Beloved
Directed by: Christophe Honoré
With: Catherine Deneuve, Chiara Mastroianni, Ludivine Sagnier and Louis Garrel.
2012
Beloved is a strange exercise of lightness in with which the distractively tragic end is at odds.
The film begins with a bubbly, kaleidoscopic sequence at Roger Vivier’s in Paris . Shoes, high-heels and feminine feet seem already to announce – Freud is speaking – that this is going to be a movie about seduction and desire. And desire is what opens the plot. We see Madeleine (Ludivine Sagnier), at the end of her work day at Roger Vivier’s, stealing a pair of red shoes and being mistaken by a passerby for a prostitute.
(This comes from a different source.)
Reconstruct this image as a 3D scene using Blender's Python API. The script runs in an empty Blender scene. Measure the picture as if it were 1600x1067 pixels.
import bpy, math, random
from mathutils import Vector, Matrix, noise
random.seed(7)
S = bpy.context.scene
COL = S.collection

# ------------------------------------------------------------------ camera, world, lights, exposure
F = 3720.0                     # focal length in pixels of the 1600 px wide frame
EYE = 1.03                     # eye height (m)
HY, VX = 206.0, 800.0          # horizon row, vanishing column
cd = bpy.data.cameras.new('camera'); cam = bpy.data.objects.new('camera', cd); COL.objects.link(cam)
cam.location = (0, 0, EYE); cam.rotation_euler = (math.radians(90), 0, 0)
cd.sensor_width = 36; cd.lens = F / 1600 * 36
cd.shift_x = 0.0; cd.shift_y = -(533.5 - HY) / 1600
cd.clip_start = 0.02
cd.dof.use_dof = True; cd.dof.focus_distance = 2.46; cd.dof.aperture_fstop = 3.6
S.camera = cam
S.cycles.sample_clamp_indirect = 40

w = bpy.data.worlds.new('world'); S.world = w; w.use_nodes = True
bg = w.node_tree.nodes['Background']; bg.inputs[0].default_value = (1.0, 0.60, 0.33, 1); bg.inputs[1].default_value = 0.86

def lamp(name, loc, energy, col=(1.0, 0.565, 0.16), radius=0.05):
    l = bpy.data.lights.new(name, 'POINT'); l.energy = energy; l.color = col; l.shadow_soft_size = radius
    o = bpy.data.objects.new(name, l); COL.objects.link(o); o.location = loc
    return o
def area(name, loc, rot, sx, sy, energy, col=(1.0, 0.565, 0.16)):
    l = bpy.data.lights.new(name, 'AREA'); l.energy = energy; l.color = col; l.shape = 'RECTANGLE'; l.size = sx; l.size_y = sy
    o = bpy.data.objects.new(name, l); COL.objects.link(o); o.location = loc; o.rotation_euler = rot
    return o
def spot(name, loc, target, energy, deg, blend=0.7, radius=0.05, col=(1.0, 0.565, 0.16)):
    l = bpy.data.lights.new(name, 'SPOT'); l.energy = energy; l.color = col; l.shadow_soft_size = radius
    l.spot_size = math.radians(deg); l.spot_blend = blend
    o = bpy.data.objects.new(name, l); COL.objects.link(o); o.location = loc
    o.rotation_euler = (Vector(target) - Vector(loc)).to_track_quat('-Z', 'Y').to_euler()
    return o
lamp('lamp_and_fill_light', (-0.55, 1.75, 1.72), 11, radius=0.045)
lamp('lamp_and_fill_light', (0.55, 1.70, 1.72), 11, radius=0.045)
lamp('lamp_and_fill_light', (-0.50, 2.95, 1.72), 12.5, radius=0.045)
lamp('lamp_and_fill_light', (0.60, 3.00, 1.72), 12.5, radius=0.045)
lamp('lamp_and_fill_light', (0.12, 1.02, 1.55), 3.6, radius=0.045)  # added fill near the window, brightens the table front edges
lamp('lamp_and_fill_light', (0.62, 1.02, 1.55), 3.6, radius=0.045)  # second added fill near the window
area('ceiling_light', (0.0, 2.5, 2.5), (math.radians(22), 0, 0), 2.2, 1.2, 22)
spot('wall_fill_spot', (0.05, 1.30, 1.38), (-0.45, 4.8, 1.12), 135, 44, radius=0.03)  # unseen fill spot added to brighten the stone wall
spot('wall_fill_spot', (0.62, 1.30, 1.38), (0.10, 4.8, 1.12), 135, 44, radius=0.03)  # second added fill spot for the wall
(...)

Positively surprised by the lucrative outcome of such a mistake, we see her turning the misunderstanding into a conscious choice, until she is approached one day by Jaromil (Radivoje Bukvic), a handsome young Czech doctor. Over the years – the plot begins in the 1960s and ends in the late 1990s – and across countries – Paris, Prague and London – we follow the love vicissitudes of Madeleine and Vera, her daughter. While Madeleine's second marriage doesn’t prevent her from reviving her passion and affair with Jaromil, Vera's (Chiara Mastroianni) sudden falling in love with Henderson (Paul Schneider) frustrates the faithful love her friend/lover Clement (Louis Garrel) is ready to offer her.
The result is a complex tableau which seems to decline, in all its scenes, Aragon ’s verse “Il n’y a pas d’amour heureux” (There is no happy love). Even though the quick and breezy dialogues, together with Madeleine’s frivolous and coquettish character, maintain in the plot a certain humour and brio, in these story everyone loses, and even worse, everyone loses the person he/she loves. While for the adults – Madeleine and Jaromil – love always had the guise (or illusion?) of a game and freedom, for the young love is a grim destiny: Vera falls in love with Henderson who is gay, Clement loves Vera without being reciprocated, Henderson ’s price to pay is HIV.
The songs, which punctuate the story, maintain the viewer always at a certain distance from the facts depicted, not allowing him to to dive too deeply into the tragic turn of events. They are also well tuned in with the nonchalance of certain scenes one could only hope were so ‘easy’ and unproblematic in real life. We see, for instance, Vera as a young woman, walking in the room and sitting on the bed where Madeleine, now sixty-something, is naked in bed with Jaromil, as if they were in a living room sipping tea (It is true that Catherine Deneuve – interpreting Madeleine – and Milos Forman – interpreting Jaromil – still form a glamorous pair on screen, but wonders if things would be really so natural in real life…). Later on we see Henderson ’s boyfriend, tenderly looking at Henderson and Vera making love…
The most successful thing in the movie is probably the cast. Apart from the two legendary names of Catherine Deneuve and Milos Forman, Beloved reunites some very well known faces from a younger generation of French actors. The two screen couples form in their characters each other's alter egos. While Ludivine Sagnier and Radivoje Bukvic form a couple driven by coquetry, desire and lively frivolity, Chiara Mastroianni and Louis Garrel personify a duo full of bitter self-irony, who feel it has lost even before trying. Across the plot lapses of time and space this remarkably dynamic group of actors works in perfect synchrony.
The last image of the film brought me back to its beginnings, letting me evaluate the covered distance… it might well be that of Beloved, what will stay in my head for longer, is its songs, and not the story.